Dennis Hale is associate professor of political science at Boston College, author of The Jury in America: Triumph and Decline, and editor of three other volumes.



Keeping the Republic is an eloquent defense of the American constitutional order and a response to its critics, including those who are estranged from the very idea of a fixed constitution in which "the living are governed by the dead." Dennis Hale and Marc Landy take seriously the criticisms of the United States Constitution. Before mounting their argument, they present an intellectual history of the key critics, including Thomas Paine, William Lloyd Garrison, Henry David Thoreau, Woodrow Wilson, Robert Dahl, Sanford Levinson, and the authors of The 1619 Project. Why, they ask, if the constitutional order is so well-designed, do so many American citizens have a negative view of the American political order? To address that question, they examine the most crucial episodes in American political development from the Founding to the present.
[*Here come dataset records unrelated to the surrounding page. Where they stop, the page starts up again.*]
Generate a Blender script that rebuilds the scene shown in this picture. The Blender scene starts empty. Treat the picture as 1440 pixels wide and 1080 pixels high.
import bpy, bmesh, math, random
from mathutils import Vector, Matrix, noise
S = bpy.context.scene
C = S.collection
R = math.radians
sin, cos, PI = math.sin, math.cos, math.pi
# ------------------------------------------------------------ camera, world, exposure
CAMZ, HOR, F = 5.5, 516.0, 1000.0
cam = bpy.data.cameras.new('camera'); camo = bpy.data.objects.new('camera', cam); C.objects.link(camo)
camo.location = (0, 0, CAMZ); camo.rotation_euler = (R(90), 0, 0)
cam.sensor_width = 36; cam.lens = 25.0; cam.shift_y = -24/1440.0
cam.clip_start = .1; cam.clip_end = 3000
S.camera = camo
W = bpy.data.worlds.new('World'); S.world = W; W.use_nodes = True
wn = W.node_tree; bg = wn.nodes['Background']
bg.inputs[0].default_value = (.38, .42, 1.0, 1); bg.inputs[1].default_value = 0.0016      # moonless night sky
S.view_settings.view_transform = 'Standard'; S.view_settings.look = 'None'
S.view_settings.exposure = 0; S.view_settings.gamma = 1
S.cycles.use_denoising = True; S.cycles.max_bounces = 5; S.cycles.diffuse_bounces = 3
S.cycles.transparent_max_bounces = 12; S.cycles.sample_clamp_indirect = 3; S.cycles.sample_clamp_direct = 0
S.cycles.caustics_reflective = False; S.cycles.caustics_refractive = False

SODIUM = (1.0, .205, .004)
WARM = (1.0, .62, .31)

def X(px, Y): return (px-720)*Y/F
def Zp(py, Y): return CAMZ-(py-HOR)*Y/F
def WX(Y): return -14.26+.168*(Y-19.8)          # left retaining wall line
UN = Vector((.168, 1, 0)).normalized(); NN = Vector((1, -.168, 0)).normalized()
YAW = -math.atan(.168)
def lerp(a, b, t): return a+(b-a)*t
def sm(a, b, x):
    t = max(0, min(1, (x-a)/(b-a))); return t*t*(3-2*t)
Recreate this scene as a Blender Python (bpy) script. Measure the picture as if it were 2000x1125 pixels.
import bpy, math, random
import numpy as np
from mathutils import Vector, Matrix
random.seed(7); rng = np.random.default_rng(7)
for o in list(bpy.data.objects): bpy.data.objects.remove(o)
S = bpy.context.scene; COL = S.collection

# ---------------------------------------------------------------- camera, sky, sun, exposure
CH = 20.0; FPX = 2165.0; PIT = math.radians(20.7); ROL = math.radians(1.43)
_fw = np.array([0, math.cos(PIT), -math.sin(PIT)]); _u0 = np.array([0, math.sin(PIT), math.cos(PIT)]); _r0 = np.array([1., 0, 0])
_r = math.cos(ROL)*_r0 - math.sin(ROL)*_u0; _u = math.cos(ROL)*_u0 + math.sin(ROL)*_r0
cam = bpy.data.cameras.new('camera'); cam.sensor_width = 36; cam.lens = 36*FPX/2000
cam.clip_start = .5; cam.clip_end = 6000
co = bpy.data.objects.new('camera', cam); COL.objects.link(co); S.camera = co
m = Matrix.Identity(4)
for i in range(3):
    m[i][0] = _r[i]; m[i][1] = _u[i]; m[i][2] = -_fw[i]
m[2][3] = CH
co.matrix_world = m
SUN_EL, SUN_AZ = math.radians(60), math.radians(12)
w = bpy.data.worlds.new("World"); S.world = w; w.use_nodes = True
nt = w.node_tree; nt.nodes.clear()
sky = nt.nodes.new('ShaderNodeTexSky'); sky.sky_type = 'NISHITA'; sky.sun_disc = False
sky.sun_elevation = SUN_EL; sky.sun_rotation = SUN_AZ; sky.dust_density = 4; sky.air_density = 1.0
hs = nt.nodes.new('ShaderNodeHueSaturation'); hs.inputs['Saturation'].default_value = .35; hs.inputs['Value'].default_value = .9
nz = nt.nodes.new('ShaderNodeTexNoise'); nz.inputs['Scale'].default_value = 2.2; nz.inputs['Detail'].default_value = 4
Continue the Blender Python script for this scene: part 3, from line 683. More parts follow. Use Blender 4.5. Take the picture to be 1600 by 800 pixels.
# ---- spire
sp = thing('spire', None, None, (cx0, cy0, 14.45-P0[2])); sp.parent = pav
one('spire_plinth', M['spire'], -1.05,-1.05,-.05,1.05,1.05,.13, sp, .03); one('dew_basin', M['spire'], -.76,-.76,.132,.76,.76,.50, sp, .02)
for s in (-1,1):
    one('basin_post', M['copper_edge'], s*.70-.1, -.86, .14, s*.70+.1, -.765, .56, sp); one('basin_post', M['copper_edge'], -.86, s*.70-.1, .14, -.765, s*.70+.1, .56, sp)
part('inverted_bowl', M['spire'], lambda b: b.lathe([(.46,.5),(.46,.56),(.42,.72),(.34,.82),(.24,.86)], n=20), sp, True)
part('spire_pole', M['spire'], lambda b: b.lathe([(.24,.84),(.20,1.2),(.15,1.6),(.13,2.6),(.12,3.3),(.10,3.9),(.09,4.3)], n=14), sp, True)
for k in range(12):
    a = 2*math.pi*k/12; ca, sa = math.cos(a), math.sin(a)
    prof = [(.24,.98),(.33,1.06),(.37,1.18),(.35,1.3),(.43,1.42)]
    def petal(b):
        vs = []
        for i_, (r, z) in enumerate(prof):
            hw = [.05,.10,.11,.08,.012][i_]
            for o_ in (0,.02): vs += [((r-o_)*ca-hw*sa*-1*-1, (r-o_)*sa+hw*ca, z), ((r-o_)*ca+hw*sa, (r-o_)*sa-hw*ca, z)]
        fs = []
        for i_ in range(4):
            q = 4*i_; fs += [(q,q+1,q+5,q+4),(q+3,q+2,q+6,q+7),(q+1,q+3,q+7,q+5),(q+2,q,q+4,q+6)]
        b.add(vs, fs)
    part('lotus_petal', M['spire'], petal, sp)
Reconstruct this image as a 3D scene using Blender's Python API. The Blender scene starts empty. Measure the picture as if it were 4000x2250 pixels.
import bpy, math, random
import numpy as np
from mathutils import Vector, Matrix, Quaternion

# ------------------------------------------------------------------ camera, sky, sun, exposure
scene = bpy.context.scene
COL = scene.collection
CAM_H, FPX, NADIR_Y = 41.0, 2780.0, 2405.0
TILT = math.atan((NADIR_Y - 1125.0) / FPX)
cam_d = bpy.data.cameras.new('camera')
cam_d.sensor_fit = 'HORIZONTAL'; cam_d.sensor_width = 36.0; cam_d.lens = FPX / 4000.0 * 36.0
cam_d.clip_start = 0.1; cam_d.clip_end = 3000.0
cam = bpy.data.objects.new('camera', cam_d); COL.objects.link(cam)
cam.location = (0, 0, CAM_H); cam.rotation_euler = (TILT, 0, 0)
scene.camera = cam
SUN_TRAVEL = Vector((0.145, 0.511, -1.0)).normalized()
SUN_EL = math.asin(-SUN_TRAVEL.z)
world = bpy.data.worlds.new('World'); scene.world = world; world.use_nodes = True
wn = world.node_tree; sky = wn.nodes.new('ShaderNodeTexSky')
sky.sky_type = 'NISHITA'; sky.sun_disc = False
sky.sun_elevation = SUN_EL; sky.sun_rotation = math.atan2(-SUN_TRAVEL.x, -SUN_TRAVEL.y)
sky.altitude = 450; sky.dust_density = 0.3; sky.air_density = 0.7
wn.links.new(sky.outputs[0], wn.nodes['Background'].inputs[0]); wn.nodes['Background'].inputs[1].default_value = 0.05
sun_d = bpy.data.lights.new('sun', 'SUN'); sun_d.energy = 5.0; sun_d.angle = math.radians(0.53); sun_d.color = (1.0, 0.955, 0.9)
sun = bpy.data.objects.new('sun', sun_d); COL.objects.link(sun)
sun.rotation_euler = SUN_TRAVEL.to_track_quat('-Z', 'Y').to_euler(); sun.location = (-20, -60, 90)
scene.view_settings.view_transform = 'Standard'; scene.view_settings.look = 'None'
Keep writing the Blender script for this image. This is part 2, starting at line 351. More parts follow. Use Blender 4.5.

Hale and Landy frame their defense of the Constitution by understanding America in terms of modernity, where small republics are no longer possible and there is a need to protect the citizens of a massive modern state while still preserving liberty. The Constitution makes large, popular government possible by placing effective limits on the exercise of power. The Constitution forces the people to be governed by the dead, both to pay the debt we owe to those who came before us and to preserve society for generations yet unborn.
The central argument of Keeping the Republic is that the Constitution provides for a free government because it places effective limits on the exercise of power--an essential ingredient of any good government, even one that aims to be a popular government. That the people should rule is a given among republicans; that the people can do anything they want is a proposition that no one could accept with their eyes wide open. Thus, the limits that the Constitution place on American political life are not a problem, but a solution to a problem.
Hale and Landy offer both a survey of American anti-constitutionalism and a powerful argument for maintaining the constitutional order of the nation's Framers.